§ **WRITTEN EXERCISE**
Quote the data exactly, first line to the line containing "struct(mk('trim_%d' % n, *box(XD2", with no pictures.

--- Start ---

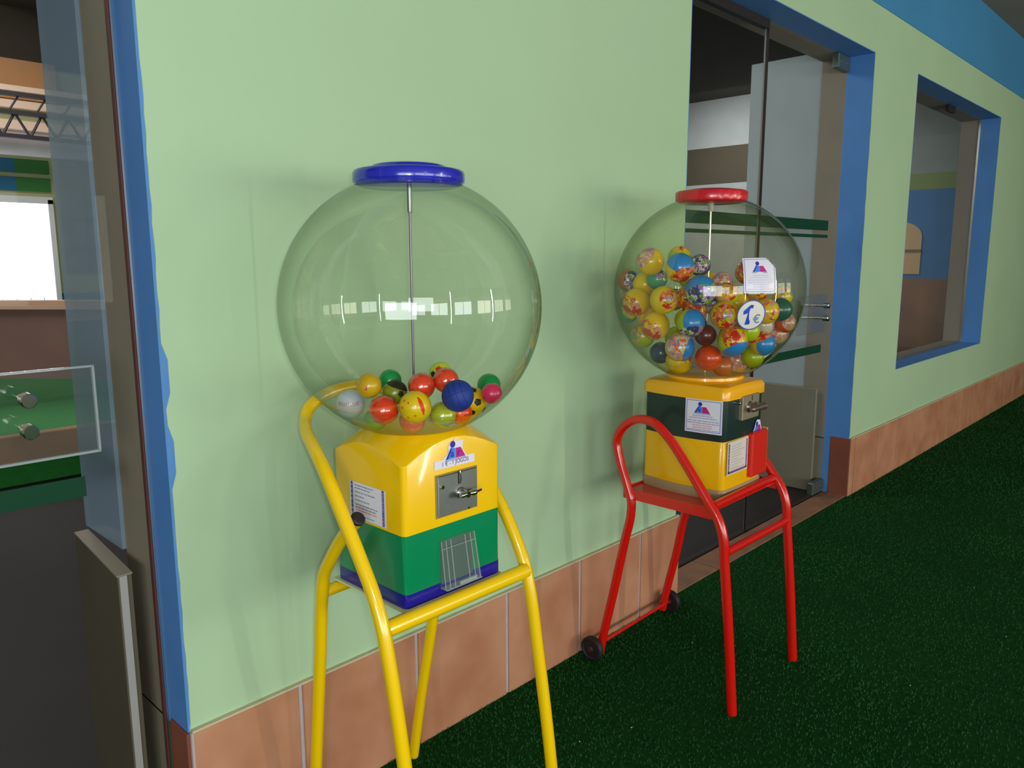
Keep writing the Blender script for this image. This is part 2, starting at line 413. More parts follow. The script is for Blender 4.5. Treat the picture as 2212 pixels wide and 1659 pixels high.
# skirting of terracotta tiles
def skirting(nm, x0, x1, joints, zt=0.352, seed=1):
    rnd = random.Random(seed)
    base = struct(mk(nm, *box(x0, x1, -0.0075, 0.0, 0.0, zt - 0.006), M_grout, smooth=False)); base['_w'] = (0, 0, 0)
    tv, tf = join(box(x0, x1, -0.013, 0.0, zt - 0.005, zt))
    mk('top_bead', tv, tf, M_grout_top, base, smooth=False)
    xs = [x0] + joints + [x1]
    for a, b in zip(xs[:-1], xs[1:]):
        ga = 0.0 if a == x0 else 0.0068; gb = 0.0 if b == x1 else 0.0068
        mk('tile', *bbox(a + ga, b - gb, -0.0135 - rnd.random() * .001, -0.003, 0.0, zt - 0.005, 0.0022), M_terra, base, smooth=False)
skirting('baseboard_back', XL + .001, XD1 + 0.012, [0.925, 1.297, 1.669, 2.040, 2.412], seed=2)
skirting('baseboard_right', XD2 + .002, 12.9, [4.63 + 0.375 * i for i in range(22)], seed=3)
b1 = struct(mk('baseboard_left', *box(-4.4, -1.402, -0.0135, 0, 0, .352), M_terra, smooth=False))
# reveal tiles at the two jambs
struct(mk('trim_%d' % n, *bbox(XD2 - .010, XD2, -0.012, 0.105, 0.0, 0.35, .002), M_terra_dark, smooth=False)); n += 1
struct(mk('trim_%d' % n, *box(XD2 - .006, XD2, 0.105, 0.145, 0.0, 0.335), M_blue, smooth=False)); n += 1
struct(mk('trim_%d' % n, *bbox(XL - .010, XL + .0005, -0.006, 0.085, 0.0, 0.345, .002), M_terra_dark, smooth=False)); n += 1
struct(mk('trim_%d' % n, *bbox(XL - .003, XL + .004, -0.0145, -0.004, 0.0, 0.348, .002), M_grout, smooth=False)); n += 1
# threshold tiles in the door opening
th = struct(mk('trim_%d' % n, *box(XD1, XD2, 0.0, 0.135, -0.02, 0.001), M_grout, smooth=False)); th['_w'] = (0, 0, 0); n += 1
xs = [XD1 + (XD2 - XD1) * i / 5 for i in range(6)]
for a, b in zip(xs[:-1], xs[1:]):
    mk('tile', *bbox(a + .003, b - .003, -0.002, 0.132, -0.004, 0.006, .002), M_thresh, th, smooth=False)
th2 = struct(mk('trim_%d' % n, *box(-1.4, XL, 0.0, 0.11, -0.02, 0.004), M_thresh, smooth=False)); n += 1

# ------------------------------------------------------------------ glass doors and window
def root_struct(name, loc):
    o = bpy.data.objects.new(name, None); o.location = loc; COL.objects.link(o); o['_w'] = tuple(loc); o['kind'] = 'structure'; return o
d1 = root_struct('door_1', (0, YG1, 0))
mk('glass_pane', *box(-1.39, XL - .010, YG1, YG1 + .0005, 0.01, ZD - .006), M_pane, d1, smooth=False)
mk('edge_strip', *box(XL - .009, XL - .0045, YG1 - .012, YG1 + .012, 0.0, ZD - .006), M_metal, d1, smooth=False)
mk('edge_seal', *box(XL - .0125, XL - .0095, YG1 - .010, YG1 + .004, 0.0, ZD - .006), M_brownseal, d1, smooth=False)
mk('safety_or_mirror_stripe', *box(-1.3, 0.520, YG1 - .0015, YG1 - .0005, 0.905, 0.948), mat('green_film', (0, 60, 36), .6, spec=.2), d1, smooth=False)
M_acr = shell_glass('acrylic_plate', (0.93, 0.95, 0.94), (0.8, 0.85, 0.82), haze=0.02, hazecol=(215, 220, 225), gain=.6)
pl = mk('lock_plate', *bbox(-0.15, 0.552, YG1 - .014, YG1 - .006, 1.000, 1.182, .004), M_acr, d1, smooth=False)
mk('plate_edge', *join(box(.548, .5525, YG1 - .0145, YG1 - .0055, 1.0, 1.182), box(-.15, .552, YG1 - .0145, YG1 - .0055, .998, 1.003), box(-.15, .552, YG1 - .0145, YG1 - .0055, 1.179, 1.183)),
   shell_glass('plate_edge_acrylic', (.8, .86, .86), (.7, .75, .75), haze=.35, hazecol=(215, 222, 225)), d1, smooth=False)
for (x, z) in ((0.413, 1.133), (0.411, 1.072)):
    k = mk('door_knob', *lathe((x, 0, z), [(0.0125, 0.036), (0.0145, 0.038), (0.0148, 0.060), (0.011, 0.064), (0.006, 0.068), (0.006, 0.10)], 28, 'y'), M_chrome, d1)
d2 = root_struct('door_2', (3.6, YG, 0))
for (a, b) in ((XD1 + .01, 3.583), (3.593, XD2 - .008)):
    mk('glass_pane', *box(a, b, YG, YG + .0005, 0.012, ZD - .02), M_pane, d2, smooth=False)
mk('edge_seal', *box(3.583, 3.593, YG - .006, YG + .012, 0.0, ZD - .01), M_seal, d2, smooth=False)
mk('edge_strip', *box(3.566, 3.572, YG - .003, YG + .004, 0.0, ZD - .01), M_metal, d2, smooth=False)
mk('head_channel', *box(XD1, 3.59, YG - .008, YG + .02, ZD - .045, ZD - .004), M_seal, d2, smooth=False)
mk('bottom_rail', *box(XD1, XD2, YG - .006, YG + .012, 0.0, 0.016), M_seal, d2, smooth=False)
M_patch = mat('dull_hinge_metal', (96, 112, 108), 0.35, 0.6)
for z0, z1 in ((ZD - .085, ZD - .006), (0.012, 0.085)):
    h_ = mk('hinge_patch', *bbox(4.39, 4.545, YG - .018, YG + .018, z0, z1, .004), M_patch, d2, smooth=False)
    for xx_ in (4.42, 4.50):
        mk('bolt', *lathe((xx_, 0, (z0 + z1) / 2), [(.009, YG - .0205), (.009, YG - .017)], 12, 'y'), M_metal, h_)
for z0, z1 in ((1.545, 1.60), (1.505, 1.522), (0.86, 0.905)):  # thin middle stripe is a reflection, built as a strip
    mk('safety_or_mirror_stripe', *box(2.75, 4.42, YG - .0015, YG - .0005, z0, z1), mat('green_film', (0, 72, 44), .5), d2, smooth=False)
mk('lock_plate', *bbox(4.06, 4.45, YG - .014, YG - .006, 0.98, 1.19, .004), M_acr, d2, smooth=False)
for z in (1.135, 1.065):
    mk('door_knob', *lathe((4.30, 0, z), [(.014, 0.06), (.017, .062), (.017, .09), (.008, .096), (.008, .14)], 24, 'y'), M_chrome, d2)
w1 = root_struct('window_1', ((XW1 + XW2) / 2, YG, ZWB))
mk('glass_pane', *box(XW1 + .006, XW2 - .008, YG, YG + .0005, ZWB + .01, ZWT - .006), M_pane, w1, smooth=False)
mk('edge_strip', *join(box(XW2 - .010, XW2 - .004, YG - .008, YG + .006, ZWB, ZWT), box(XW1, XW2, YG - .006, YG + .006, ZWB + .004, ZWB + .012)), M_metal, w1, smooth=False)
mk('head_clip', *box(6.45, 6.62, YG - .012, YG + .012, ZWT - .05, ZWT - .005), M_seal, w1, smooth=False)

# ------------------------------------------------------------------ rooms behind the glass
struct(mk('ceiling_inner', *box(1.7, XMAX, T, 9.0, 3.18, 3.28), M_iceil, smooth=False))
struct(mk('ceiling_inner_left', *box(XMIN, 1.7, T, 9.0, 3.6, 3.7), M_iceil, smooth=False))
struct(mk('wall_far', *box(XMIN, 2.6, 5.05, 5.15, 0, 3.6), mat('olive_far_wall', (190, 190, 140), .8, var=.03), smooth=False))
struct(mk('wall_far_right', *box(2.6, XMAX, 6.0, 6.1, 0, 3.2), M_inner, smooth=False))
struct(mk('wall_divider', *box(2.42, 2.6, T, 5.05, 0, 3.6), M_inner, smooth=False))
# partition at the right with paint bands
struct(mk('wall_partition', *box(8.3, 8.4, T, 6.0, 0, 3.2), M_inner, smooth=False))
def band(y0, y1, z0, z1, m_, t=.004):
    global n
    struct(mk('trim_%d' % n, *box(8.3 - t, 8.3, y0, y1, z0, z1), m_, smooth=False)); n += 1
band(T, 1.6, 2.04, 2.19, mat('olive_band', (150, 165, 112), .8))
band(T, 1.6, 1.19, 2.04, mat('inner_blue', (92, 138, 196), .8, var=.03))
band(T, 1.6, 0.0, 1.19, mat('inner_brown', (176, 128, 104), .8, rgb2=(150, 120, 110), vscale=3))
band(2.4, 6.0, 2.24, 2.65, mat('inner_dark_band', (78, 70, 54), .8))
band(1.72, 2.35, 1.75, 2.19, mat('pale_blue_panel', (150, 185, 225), .8))
# arched peach panel on the partition
poly = [(0.0, 0.0)] + [(-0.0, .0)] + [(0.22, 0.0), (0.22, .36)] + [(0.0 + .22 * math.cos(a), .36 + .16 * math.sin(a)) for a in [PI / 2 * k / 8 for k in range(1, 9)]] + [(-.4, .52), (-.4, 0)]
poly = [(-.4, 0.0), (.22, 0.0), (.22, .36)] + [(.22 * math.cos(PI / 2 * k / 8), .36 + .15 * math.sin(PI / 2 * k / 8)) for k in range(1, 9)] + [(-.4, .51)]
ar = thing('arched_opening', 'arched peach lit panel seen through the right window', 'panel', (8.29, 1.0, 1.25))
pp = [(p_[0], p_[1]) for p_ in poly]
Vb = [(8.288, 1.0 - u, 1.23 + v) for u, v in pp] + [(8.296, 1.0 - u, 1.23 + v) for u, v in pp]; nn = len(pp)
mk('panel', Vb, [tuple(range(nn)), tuple(reversed(range(nn, 2 * nn)))] + [(i, i + nn, (i + 1) % nn + nn, (i + 1) % nn) for i in range(nn)], mat('peach_panel', (232, 190, 150), .7), ar, smooth=False)
mk('crossbar', *box(8.280, 8.289, .78, 1.4, 1.445, 1.47), mat('grey_bar', (140, 130, 112), .7), ar, smooth=False)
# low green play mat and dark seat behind the right window
o = mk('green_mat', *bbox(7.0, 8.2, .35, 1.3, 0.0, .42, .03), mat('green_mat', (70, 120, 74), .7), None, smooth=False)
o['label'] = 'low green padded block inside the room behind the right window'; o['category'] = 'play block'
st = thing('lounge_chair', 'dark blue-grey low chair inside the room behind the right window', 'chair', (7.6, 1.0, .42))
M_st = mat('slate_seat', (82, 88, 104), .6)
mk('seat', *bbox(7.45, 7.8, .82, 1.2, .60, .70, .02), M_st, st, smooth=False)
mk('backrest', *bbox(7.72, 7.8, .86, 1.16, .70, 1.12, .03), M_st, st, smooth=False)
for (x, y) in ((7.48, .85), (7.77, .85), (7.48, 1.17), (7.77, 1.17)):
    mk('leg', *tube([(x, y, .42), (x, y, .61)], .012, 8), M_st, st)
# pillar and low panel behind door 2, imitating reflections in its glass
struct(mk('trim_%d' % n, *box(4.56, 4.9, T + .004, .72, 0.0, 2.545), mat('reflected_grey_pillar', (172, 184, 190), .7, var=.03), smooth=False)); n += 1
lp = mk('reflected_panel', *bbox(4.515, 4.535, .19, .66, 0.0, .63, .004), mat('taupe_panel', (140, 134, 116), .5, var=.04), None, smooth=False)
lp['label'] = 'low grey-brown panel standing for a reflection in the far glass door'; lp['category'] = 'panel'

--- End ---

§ **OUTPUT OF THE EXERCISE**
Keep writing the Blender script for this image. This is part 2, starting at line 413. More parts follow. The script is for Blender 4.5. Treat the picture as 2212 pixels wide and 1659 pixels high.
# skirting of terracotta tiles
def skirting(nm, x0, x1, joints, zt=0.352, seed=1):
    rnd = random.Random(seed)
    base = struct(mk(nm, *box(x0, x1, -0.0075, 0.0, 0.0, zt - 0.006), M_grout, smooth=False)); base['_w'] = (0, 0, 0)
    tv, tf = join(box(x0, x1, -0.013, 0.0, zt - 0.005, zt))
    mk('top_bead', tv, tf, M_grout_top, base, smooth=False)
    xs = [x0] + joints + [x1]
    for a, b in zip(xs[:-1], xs[1:]):
        ga = 0.0 if a == x0 else 0.0068; gb = 0.0 if b == x1 else 0.0068
        mk('tile', *bbox(a + ga, b - gb, -0.0135 - rnd.random() * .001, -0.003, 0.0, zt - 0.005, 0.0022), M_terra, base, smooth=False)
skirting('baseboard_back', XL + .001, XD1 + 0.012, [0.925, 1.297, 1.669, 2.040, 2.412], seed=2)
skirting('baseboard_right', XD2 + .002, 12.9, [4.63 + 0.375 * i for i in range(22)], seed=3)
b1 = struct(mk('baseboard_left', *box(-4.4, -1.402, -0.0135, 0, 0, .352), M_terra, smooth=False))
# reveal tiles at the two jambs
struct(mk('trim_%d' % n, *bbox(XD2 - .010, XD2, -0.012, 0.105, 0.0, 0.35, .002), M_terra_dark, smooth=False)); n += 1
struct(mk('trim_%d' % n, *box(XD2 - .006, XD2, 0.105, 0.145, 0.0, 0.335), M_blue, smooth=False)); n += 1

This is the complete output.